When most Harvard Law School students study, they do it from the safety and comfort of a classroom or library. Most look forward to seeing the law in action, not back on it. Former police officers Adam W. Braskich, Sean K. Driscoll, and Alan W. Ezekiel are not most Harvard Law students.
“People tell me I’m the calmest law student they’ve ever met,” says Driscoll, who is in his second year at the Law School. “Being a police officer puts everything in perspective.”
While the three men come from different backgrounds, each carries with him the unique experience of having applied the law in real life, before being asked to do it in a classroom or courthouse.
“[Being a police officer] has given me a very different perspective,” says Ezekiel, who is in his second year at the Law School. “You have a much better sense for what the law looks like in practice.”
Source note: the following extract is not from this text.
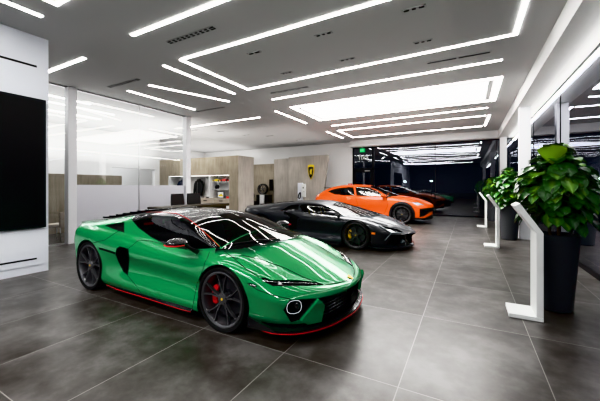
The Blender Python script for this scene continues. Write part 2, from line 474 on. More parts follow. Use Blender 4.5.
def pchip(ts, vs):
    """monotone cubic through (t, v) points -> function."""
    n = len(ts); h = [ts[i + 1] - ts[i] for i in range(n - 1)]; d = [(vs[i + 1] - vs[i]) / h[i] for i in range(n - 1)]
    m = [0.] * n
    if n == 2: m = [d[0], d[0]]
    else:
        for i in range(1, n - 1):
            if d[i - 1] * d[i] > 0:
                w1, w2 = 2 * h[i] + h[i - 1], h[i] + 2 * h[i - 1]
                m[i] = (w1 + w2) / (w1 / d[i - 1] + w2 / d[i])
        def end(h0, h1, d0, d1):
            q = ((2 * h0 + h1) * d0 - h0 * d1) / (h0 + h1)
            if q * d0 <= 0: return 0.
            if d0 * d1 <= 0 and abs(q) > 3 * abs(d0): return 3 * d0
            return q
        m[0] = end(h[0], h[1], d[0], d[1]); m[-1] = end(h[-1], h[-2], d[-1], d[-2])
    def f(t):
        i = min(max(bisect.bisect_right(ts, t) - 1, 0), n - 2); u = (t - ts[i]) / h[i]
        u2, u3 = u * u, u * u * u
        return (2 * u3 - 3 * u2 + 1) * vs[i] + (u3 - 2 * u2 + u) * h[i] * m[i] + (-2 * u3 + 3 * u2) * vs[i + 1] + (u3 - u2) * h[i] * m[i + 1]
    return f

def cr_pts(P, sub, soft=None):
    """chord-length spline through 3D points, `sub` pieces per span."""
    ts = [0.]
    for i in range(1, len(P)): ts.append(ts[-1] + max(1e-4, (Vector(P[i]) - Vector(P[i - 1])).length))
    fs = [pchip(ts, [p[k] for p in P]) for k in range(3)]
    out = []
    for i in range(len(P) - 1):
        for j in range(sub):
            t = ts[i] + (ts[i + 1] - ts[i]) * j / sub; out.append(Vector([f(t) for f in fs]))
    out.append(Vector(P[-1]))
    return out

def curve_fn(pts):
    """(x -> value) table as a monotone cubic; pts sorted by x."""
    pts = sorted(pts)
    return pchip([p[0] for p in pts], [p[1] for p in pts])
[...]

BRINGING PRUDENCE TO JURISPRUDENCE
All three former police officers agree that their experience enforcing law on the street has influenced their study of it.
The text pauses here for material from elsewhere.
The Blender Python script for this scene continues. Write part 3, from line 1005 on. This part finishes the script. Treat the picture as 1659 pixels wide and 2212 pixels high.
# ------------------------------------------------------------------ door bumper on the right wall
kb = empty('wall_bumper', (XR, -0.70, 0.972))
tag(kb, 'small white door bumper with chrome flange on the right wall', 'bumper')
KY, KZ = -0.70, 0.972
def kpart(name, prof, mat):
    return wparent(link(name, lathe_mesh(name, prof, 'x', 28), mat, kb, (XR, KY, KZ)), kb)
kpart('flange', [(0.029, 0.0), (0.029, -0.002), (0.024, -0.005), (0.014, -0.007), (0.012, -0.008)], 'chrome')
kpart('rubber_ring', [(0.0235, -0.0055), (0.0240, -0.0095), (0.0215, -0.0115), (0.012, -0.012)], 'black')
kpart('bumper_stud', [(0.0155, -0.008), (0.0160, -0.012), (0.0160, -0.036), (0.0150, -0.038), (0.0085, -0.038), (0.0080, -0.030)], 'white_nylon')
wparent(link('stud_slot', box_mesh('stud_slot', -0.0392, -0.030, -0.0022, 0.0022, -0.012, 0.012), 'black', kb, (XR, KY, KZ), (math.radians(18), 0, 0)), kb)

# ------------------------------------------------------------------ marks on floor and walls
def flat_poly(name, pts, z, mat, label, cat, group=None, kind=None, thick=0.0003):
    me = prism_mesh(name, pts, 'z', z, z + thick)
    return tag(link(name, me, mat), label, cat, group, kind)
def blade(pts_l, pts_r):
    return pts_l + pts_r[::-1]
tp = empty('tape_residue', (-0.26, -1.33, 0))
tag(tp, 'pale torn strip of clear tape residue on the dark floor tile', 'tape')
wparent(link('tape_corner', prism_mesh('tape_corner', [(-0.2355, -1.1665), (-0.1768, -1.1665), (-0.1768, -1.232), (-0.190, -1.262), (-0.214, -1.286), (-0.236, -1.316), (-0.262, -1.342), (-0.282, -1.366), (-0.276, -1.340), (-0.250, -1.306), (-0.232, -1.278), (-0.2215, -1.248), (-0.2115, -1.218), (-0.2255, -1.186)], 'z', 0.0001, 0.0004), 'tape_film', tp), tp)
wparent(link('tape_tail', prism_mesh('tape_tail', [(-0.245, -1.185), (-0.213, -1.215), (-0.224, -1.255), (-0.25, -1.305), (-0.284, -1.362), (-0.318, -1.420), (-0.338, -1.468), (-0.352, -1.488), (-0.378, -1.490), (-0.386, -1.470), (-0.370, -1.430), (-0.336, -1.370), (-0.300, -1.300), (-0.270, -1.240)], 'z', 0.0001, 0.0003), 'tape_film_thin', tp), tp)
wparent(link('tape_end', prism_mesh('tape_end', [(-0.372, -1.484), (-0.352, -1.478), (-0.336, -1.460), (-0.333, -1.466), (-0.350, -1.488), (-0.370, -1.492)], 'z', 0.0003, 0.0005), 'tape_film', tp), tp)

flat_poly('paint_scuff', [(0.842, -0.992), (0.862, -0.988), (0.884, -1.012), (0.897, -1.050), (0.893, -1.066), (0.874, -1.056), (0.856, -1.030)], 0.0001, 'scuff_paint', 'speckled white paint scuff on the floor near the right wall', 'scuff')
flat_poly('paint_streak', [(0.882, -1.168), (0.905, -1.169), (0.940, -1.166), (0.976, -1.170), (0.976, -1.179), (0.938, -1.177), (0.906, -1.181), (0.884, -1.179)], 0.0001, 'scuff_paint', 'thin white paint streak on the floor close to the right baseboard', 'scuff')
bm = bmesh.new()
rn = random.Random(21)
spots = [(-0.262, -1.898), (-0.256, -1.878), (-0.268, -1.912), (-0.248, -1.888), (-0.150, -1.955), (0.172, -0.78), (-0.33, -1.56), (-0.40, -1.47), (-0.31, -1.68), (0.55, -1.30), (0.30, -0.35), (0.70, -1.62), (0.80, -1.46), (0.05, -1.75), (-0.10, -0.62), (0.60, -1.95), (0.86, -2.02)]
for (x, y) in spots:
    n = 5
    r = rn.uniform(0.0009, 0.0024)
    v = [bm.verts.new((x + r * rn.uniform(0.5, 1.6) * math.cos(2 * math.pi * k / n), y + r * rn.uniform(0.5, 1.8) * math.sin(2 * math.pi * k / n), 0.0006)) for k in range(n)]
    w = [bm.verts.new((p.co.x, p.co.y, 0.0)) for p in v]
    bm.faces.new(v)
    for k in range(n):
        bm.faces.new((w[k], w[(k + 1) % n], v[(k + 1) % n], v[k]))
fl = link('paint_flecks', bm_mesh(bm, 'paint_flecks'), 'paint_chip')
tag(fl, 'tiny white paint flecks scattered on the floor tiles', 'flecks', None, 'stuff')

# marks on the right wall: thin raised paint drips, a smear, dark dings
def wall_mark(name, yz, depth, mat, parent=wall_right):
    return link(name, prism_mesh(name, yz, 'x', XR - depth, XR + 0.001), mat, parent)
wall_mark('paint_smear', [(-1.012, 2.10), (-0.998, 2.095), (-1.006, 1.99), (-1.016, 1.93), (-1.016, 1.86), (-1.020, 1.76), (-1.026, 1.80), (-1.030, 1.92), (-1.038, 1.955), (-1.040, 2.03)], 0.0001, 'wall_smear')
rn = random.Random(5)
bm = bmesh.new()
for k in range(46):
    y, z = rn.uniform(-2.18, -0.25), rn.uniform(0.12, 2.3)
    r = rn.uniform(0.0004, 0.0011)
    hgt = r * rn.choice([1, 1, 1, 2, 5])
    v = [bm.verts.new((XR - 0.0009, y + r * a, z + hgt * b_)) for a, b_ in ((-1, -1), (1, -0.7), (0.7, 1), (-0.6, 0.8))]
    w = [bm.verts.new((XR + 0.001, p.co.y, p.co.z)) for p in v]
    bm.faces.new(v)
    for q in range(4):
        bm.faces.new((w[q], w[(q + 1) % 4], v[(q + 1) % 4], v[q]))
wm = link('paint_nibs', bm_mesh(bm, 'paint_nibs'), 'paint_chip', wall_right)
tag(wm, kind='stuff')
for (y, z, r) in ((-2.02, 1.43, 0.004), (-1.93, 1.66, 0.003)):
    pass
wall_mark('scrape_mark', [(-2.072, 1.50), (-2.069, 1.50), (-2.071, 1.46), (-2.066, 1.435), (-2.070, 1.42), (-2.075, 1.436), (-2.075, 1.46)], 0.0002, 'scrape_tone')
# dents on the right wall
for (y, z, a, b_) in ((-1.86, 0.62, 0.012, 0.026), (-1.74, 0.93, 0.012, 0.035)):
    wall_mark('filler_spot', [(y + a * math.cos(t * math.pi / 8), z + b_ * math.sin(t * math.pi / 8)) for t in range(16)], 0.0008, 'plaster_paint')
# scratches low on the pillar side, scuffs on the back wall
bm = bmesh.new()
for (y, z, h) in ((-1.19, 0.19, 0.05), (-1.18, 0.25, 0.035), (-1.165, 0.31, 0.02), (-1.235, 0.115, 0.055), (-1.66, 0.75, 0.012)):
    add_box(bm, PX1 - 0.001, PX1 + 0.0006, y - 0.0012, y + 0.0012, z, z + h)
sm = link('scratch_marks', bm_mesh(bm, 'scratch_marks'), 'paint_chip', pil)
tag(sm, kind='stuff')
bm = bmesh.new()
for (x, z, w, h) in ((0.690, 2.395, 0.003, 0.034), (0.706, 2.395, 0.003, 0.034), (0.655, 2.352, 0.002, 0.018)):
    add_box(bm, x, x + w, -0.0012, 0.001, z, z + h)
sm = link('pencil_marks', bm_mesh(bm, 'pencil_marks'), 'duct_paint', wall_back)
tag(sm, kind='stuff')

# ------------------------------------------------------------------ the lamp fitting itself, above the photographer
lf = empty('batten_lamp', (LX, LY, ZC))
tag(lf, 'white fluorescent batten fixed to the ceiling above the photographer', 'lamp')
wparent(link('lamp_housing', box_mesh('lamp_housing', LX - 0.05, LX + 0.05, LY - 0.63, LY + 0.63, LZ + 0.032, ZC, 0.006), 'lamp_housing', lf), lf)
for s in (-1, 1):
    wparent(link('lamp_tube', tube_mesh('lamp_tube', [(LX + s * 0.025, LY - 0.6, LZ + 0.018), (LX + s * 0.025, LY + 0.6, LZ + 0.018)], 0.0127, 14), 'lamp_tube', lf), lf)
“Most of the people in the class haven’t actually seen this,” Ezekiel says. “Their perspective is very academic and in some ways a little naive.”
Ezekiel says that being a police officer showed him that many legal situations are far more complicated than they appear to be to the average law student.
“Other students see things as having fairly simple solutions,” Ezekiel says. “In the real world, the problems come in groups. People have a lot of problems that put them in these situations. People are impossibly complicated.”
I. Glenn Cohen, an assistant professor of law, says that Driscoll offers “real world insight” into how law is detected and prosecuted. As an example, Cohen pointed to a class in which Driscoll once walked his fellow students through a video of a high-speed chase that was attached to a Supreme Court opinion, explaining the police officers’ training and what could have influenced their behavior.
ON THE JOB
All in Cambridge now, Driscoll, Braskich, and Ezekiel each hail from different parts of the country.
Driscoll, who is from Queens, N.Y., majored in political science and English at the University of Virginia where he , before teaching in the United Kingdom for a year. After that, he joined in the New York City Urban Fellows Program, which introduces college students and graduates to public service.
Driscoll says that his path to being a police officer was a “bit random,” as during the program he was working at the New York Police Department in a white-collar capacity.
“I was always interested in law,” Driscoll says. “I signed up for the LSAT and didn’t even take it.”